EDITORIAL: “I’m a Judge. I’m a Judge.”

WHEN HIS ARREST for drunkeness was made public by the media, Washtenaw County 14-A Circuit Court Judge Kirk W. Tabbey was already well on his way to having the crime adjudicated.  The judge had been charged under Michigan’s “super drunk” high blood alcohol content law, which carries more stringent penalties.

On Oct. 16 he was permitted to plead guilty to a lesser charge of operating a vehicle under the influence of alcohol. Judge Michael Haley of the 86th District Court sentenced Tabbey to fines. On Nov. 10, the Michigan Tenure commission recommended that the Michigan Supreme Court suspend Judge Tabbey for 90 days without pay, and the court agreed to do so shortly thereafter.

The police report from the incident has been released and it appears that while Judge Tabbey claimed he had not sought any special treatment from the arresting officer, the opposite is true. Judge Tabbey, when asked for identification, showed the officer a judge’s card, then his judge’s badge.
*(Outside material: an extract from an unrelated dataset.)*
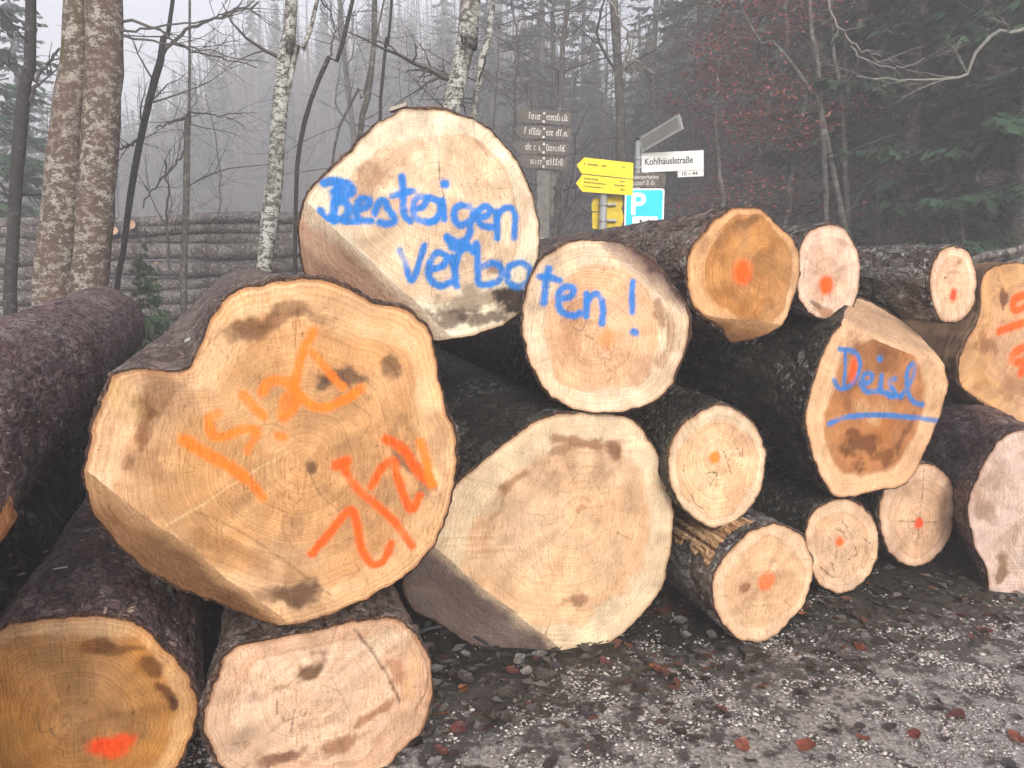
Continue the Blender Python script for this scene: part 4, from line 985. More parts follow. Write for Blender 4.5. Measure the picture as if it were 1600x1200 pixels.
# --- tallest log, blue lettering
T = lambda *p: cr(400, 100, 2.4, *p)
BW = 5.9
make_log('tallest log with the blue words Besteigen Verbo on its pale cut face', [(650, 169), (692, 173), (733, 185), (767, 206), (796, 237), (817, 271), (831, 308), (840, 350), (841, 392), (831, 446), (812, 487), (783, 508), (742, 521), (700, 530), (660, 528), (610, 512), (560, 487), (510, 455), (482, 430), (469, 392), (471, 342),
    (479, 308), (504, 279), (542, 242), (579, 204), (617, 177)], 2.9, (250, 228, 196), (240, 212, 174), pith=(688, 300), yaw=13, hinge=((466, 306), (705, 524), (540, 440)), tilt=28, notch=(176, 148, 122), hfrac=.74, bark=BARK_BROWN, wood=0, nseg=300, dseg=60, seed=2, L=4.6,
    stains=[(575, 285, 32, 22, 35, .6, (178, 138, 108)), (620, 250, 60, 10, 38, .35, (190, 150, 120)), (742, 232, 22, 14, -40, .5, (206, 168, 138)), (745, 300, 30, 70, 8, .25, (216, 178, 142)), (735, 470, 55, 20, 5, .55, (112, 84, 70)), (800, 465, 26, 30, 0, .95, (58, 46, 42)), (690, 500, 40, 14, 5, .8, (96, 76, 66)), (760, 505, 40, 14, 0, .8, (84, 66, 58)),
            (770, 410, 16, 14, 0, .7, (120, 84, 60)), (640, 320, 18, 14, 0, .35, (250, 150, 100)), (820, 330, 8, 30, 0, .5, (226, 190, 160)), (735, 195, 40, 8, -15, .4, (255, 240, 216))],
    cracks=[([(684, 252), (686, 270), (690, 290), (694, 315)], 1.8, .8, (96, 76, 70)), ([(742, 192), (745, 220), (760, 245)], 2.2, .45, (150, 112, 90))],
    paint=[(p, BW * s, .97, BLUE) for p, s in [(T((255, 447), (300, 440), (345, 452), (360, 475), (330, 500), (297, 515)), 1.15), (T((310, 515), (345, 530), (340, 568), (300, 586), (255, 575), (242, 553)), 1.15), (T((305, 450), (297, 515), (290, 585)), 1.2), (T((290, 480), (330, 470)), 1.1), (T((330, 590), (385, 592), (430, 588)), .9),
           (T((375, 548), (415, 535), (425, 512), (398, 505), (376, 540), (385, 580), (430, 590)), 1.0), (T((445, 560), (455, 530), (480, 512), (497, 545), (520, 580), (500, 600), (465, 595)), 1.0), (T((548, 425), (552, 500), (555, 560), (578, 588)), 1.05), (T((512, 492), (555, 482), (590, 478)), 1.0),
           (T((590, 548), (628, 532), (635, 505), (606, 500), (590, 530), (597, 575), (640, 592), (672, 585)), 1.0), (T((640, 500), (672, 507), (690, 535), (680, 580), (650, 597)), .9), (T((700, 512), (703, 550), (706, 582)), .9), (T((706, 450), (710, 451)), 1.25),
           (T((800, 535), (760, 532), (742, 570), (765, 605), (805, 585), (818, 545), (805, 600), (795, 650), (760, 668), (718, 650)), 1.0), (T((828, 575), (862, 570), (880, 545), (852, 535), (830, 565), (848, 605), (888, 612)), 1.0), (T((905, 652), (905, 600), (900, 555)), 1.0), (T((905, 580), (922, 548), (955, 540), (970, 565), (970, 610), (968, 652)), 1.0),
           (T((540, 700), (560, 750), (580, 812), (600, 780), (620, 720), (632, 680)), .92), (T((650, 770), (700, 757), (712, 722), (680, 708), (652, 745), (650, 800), (690, 832), (735, 818)), 1.05), (T((735, 725), (745, 780), (752, 832)), 1.05), (T((745, 760), (765, 705), (792, 690), (815, 702)), 1.0), (T((718, 650), (740, 690), (795, 678)), 1.0),
           (T((826, 675), (832, 740), (835, 818), (872, 826), (910, 812), (922, 772), (890, 745), (845, 762)), 1.05), (T((985, 745), (950, 762), (945, 810), (980, 836), (1020, 815), (1027, 770), (995, 745)), 1.05)]])

# --- big plain log in the middle, on the ground
T = lambda *p: cr(600, 560, 2.222, *p)
make_log('large plain pale log resting on the ground in the middle of the stack', [(915, 645), (960, 648), (996, 663), (1018, 695), (1039, 731), (1050, 776), (1051, 830), (1045, 875), (1032, 920), (996, 965), (951, 1005), (897, 1032), (852, 1028), (789, 1017), (735, 1005), (690, 974), (648, 952), (630, 915), (648, 885), (672, 848),
    (686, 806), (700, 772), (724, 745), (758, 720), (794, 691), (834, 661), (870, 650)], 2.76, (240, 214, 174), (226, 192, 146), pith=(905, 798), hinge=((668, 847), (899, 1034), (750, 980)), tilt=32, notch=(128, 116, 106), hfrac=.74, bark=BARK_DARK, wood=1, nseg=300, dseg=70, seed=3, L=4.6,
    stains=[(905, 690, 45, 9, -12, .75, (150, 104, 70)), (960, 705, 22, 12, -50, .8, (132, 90, 60)), (880, 705, 20, 9, 5, .5, (140, 98, 68)), (800, 750, 35, 9, 38, .6, (156, 114, 76)), (778, 780, 10, 25, -20, .5, (160, 118, 80)), (900, 940, 28, 18, 20, .75, (146, 104, 76)), (975, 870, 30, 20, 40, .3, (190, 150, 120)), (940, 840, 50, 60, 20, .25, (238, 214, 184)),
            (985, 690, 18, 14, -40, .7, (252, 238, 214)), (990, 925, 20, 25, 0, .5, (250, 232, 204)), (745, 770, 30, 25, 0, .5, (248, 230, 198)), (905, 797, 12, 9, 20, .6, (196, 140, 92)), (1015, 800, 14, 70, 0, .3, (232, 196, 158)), (760, 850, 26, 14, -40, .3, (196, 150, 106))],
    cracks=[([(905, 800), (890, 825), (880, 838)], 1.4, .5, (140, 104, 76)), ([(878, 895), (878, 925)], 1.6, .3, (150, 116, 84)), ([(965, 832), (985, 842)], 2.2, .6, (110, 84, 66))],
    pencil=[(T((560, 370), (520, 440)), 1.0, .4), (T((610, 360), (580, 430)), 1.0, .4), (T((690, 380), (640, 440)), 1.0, .4), (T((750, 440), (760, 410), (800, 405), (790, 460), (750, 470)), 1.0, .4), (T((500, 540), (560, 550), (540, 580), (600, 570)), 1.0, .4), (T((650, 560), (620, 620)), 1.0, .4)])

# --- log continuing the blue word: "ten !"
T = lambda *p: cr(750, 100, 2.4, *p)
make_log('pale round log with blue letters ten and an exclamation mark', [(905, 375), (942, 376), (980, 385), (1017, 408), (1050, 446), (1070, 480), (1074, 517), (1069, 550), (1058, 579), (1040, 610), (1003, 634), (960, 642), (910, 640), (870, 625), (840, 590), (823, 545), (817, 500), (825, 450), (845, 410), (875, 385)], 2.8,
    (240, 214, 178), (228, 190, 146), pith=(925, 530), yaw=-1, hinge=((925, 376), (1074, 496), (1020, 410)), tilt=48, notch=(84, 64, 58), hfrac=.7, bark=BARK_BROWN, wood=2, nseg=220, dseg=46, seed=4,
    stains=[(890, 520, 16, 50, 0, .4, (196, 142, 92)), (930, 500, 40, 60, 0, .2, (206, 156, 104)), (1030, 490, 10, 22, 10, .7, (158, 118, 86)), (1050, 520, 8, 40, 5, .5, (170, 130, 100)), (1035, 560, 14, 20, 0, .45, (170, 130, 96)), (960, 410, 40, 20, -30, .4, (248, 228, 196))],
    cracks=[([(1040, 480), (1046, 520), (1038, 560)], 2, .5, (130, 96, 76)), ([(925, 530), (915, 525)], 3, .5, (120, 84, 60))], pencil=[(T((355, 950), (350, 985), (380, 1000), (400, 960)), 1.0, .5), (T((440, 1100), (490, 1110), (510, 1150), (480, 1190)), 1.0, .4)],
    paint=[(p, BW * s, .95, BLUE) for p, s in [(T((257, 770), (247, 820), (240, 895)), 1.05), (T((222, 797), (260, 800), (298, 812)), .95), (T((292, 880), (338, 872), (350, 842), (315, 837), (292, 870), (302, 925), (348, 945), (372, 935)), .98), (T((397, 945), (400, 895), (400, 862)), .95), (T((402, 892), (430, 862), (455, 882), (461, 930), (457, 975)), .98), (T((573, 815), (570, 870), (571, 930)), .85), (T((577, 1007), (581, 1009)), 1.2)]],
    dots=[(950, 528, 13, 14, .6, srgb(255, 160, 84))])

# --- tan log with a big orange dot, lying on top
make_log('tan log with large orange dot on top of the stack, long bark side showing', [(1167, 325), (1192, 329), (1212, 350), (1231, 367), (1247, 392), (1249, 421), (1242, 458), (1225, 504), (1187, 525), (1146, 533), (1125, 508), (1104, 496), (1083, 475), (1075, 446), (1075, 408), (1087, 379), (1117, 346), (1142, 329)], 3.1,
    (222, 180, 126), (188, 138, 78), pith=(1200, 410), yaw=20, pitch=-2.2, hinge=((1094, 491), (1226, 507), (1160, 525)), tilt=35, notch=(150, 112, 70), hfrac=.82, bark=BARK_BROWN, wood=0, nseg=260, dseg=110, seed=5, L=4.4, taper=.8,
    stains=[(1170, 345, 30, 8, 5, .6, (120, 82, 48)), (1130, 380, 14, 40, -25, .45, (128, 88, 52)), (1200, 480, 40, 10, 25, .4, (150, 100, 48)), (1195, 415, 20, 16, 0, .35, (150, 106, 60)), (1140, 470, 40, 14, -15, .4, (190, 128, 56))], cracks=[([(1190, 400), (1205, 405), (1210, 420), (1198, 428)], 2, .4, (120, 84, 50))],
    dots=[(1160, 425, 14, 17, .97, ORANGE2)])
# --- small pale log next to it
make_log('small pale log with orange dot tucked behind the tan top log', [(1290, 353), (1315, 357), (1333, 380), (1343, 415), (1340, 455), (1325, 485), (1297, 498), (1270, 492), (1252, 470), (1246, 440), (1247, 405), (1258, 370)], 3.3, (238, 210, 182), (232, 200, 168), pith=(1292, 430), yaw=17, hfrac=.7, bark=BARK_GREY, wood=1, nseg=160, dseg=46, seed=6,
    stains=[(1290, 488, 24, 5, -10, .7, (170, 112, 70)), (1318, 380, 16, 7, -30, .5, (190, 140, 110)), (1275, 478, 12, 3, -30, .7, (120, 84, 60))], dots=[(1291, 445, 11, 13, .97, ORANGE2)], L=4.4)
make_log('small pale log at the top right with a grey lichen bark side', [(1490, 386), (1510, 392), (1522, 415), (1525, 445), (1518, 480), (1500, 500), (1480, 502), (1465, 490), (1455, 460), (1455, 430), (1463, 405), (1475, 390)], 3.3, (236, 206, 172), (228, 194, 156), pith=(1488, 450), yaw=22, hfrac=.7, bark=BARK_GREY, wood=2, nseg=200, dseg=120, seed=7,
    stains=[(1500, 410, 5, 5, 0, .6, (160, 120, 90)), (1478, 435, 3, 2, 0, .8, (70, 50, 40))], dots=[(1490, 462, 8.5, 11, .97, srgb(255, 84, 36))], L=4.4)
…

Finally, the police report states, judge Tabbey yelled to the officer three times: “I’m a judge.”

He was a very drunk judge.

The police report states that Judge Tabbey failed field sobriety tests and had a blood alcohol level of .19 as determined by a breath test.

Like those whom he has judged since his election to the bench, Kirk Tabbey has been humiliated and humbled, if his own statements about the incident and its aftermath are to be believed.  Google has indexed and archived Tabbey’s crime and his punishment. Now, comes the hardest part of all: the public knows that Judge Tabbey did, indeed, attempt to use his position to escape punishment.

Judge Tabbey has promised to come back from his 90-day unpaid suspension a better public servant, and we have no reason to doubt his word. His goal should be to deliver the same caliber of honest, ethical public service that was delivered by the deputy who pulled over a weaving truck driven by a super-drunk driver and who paid no attention to Tabbey when he said, “I’m a judge.”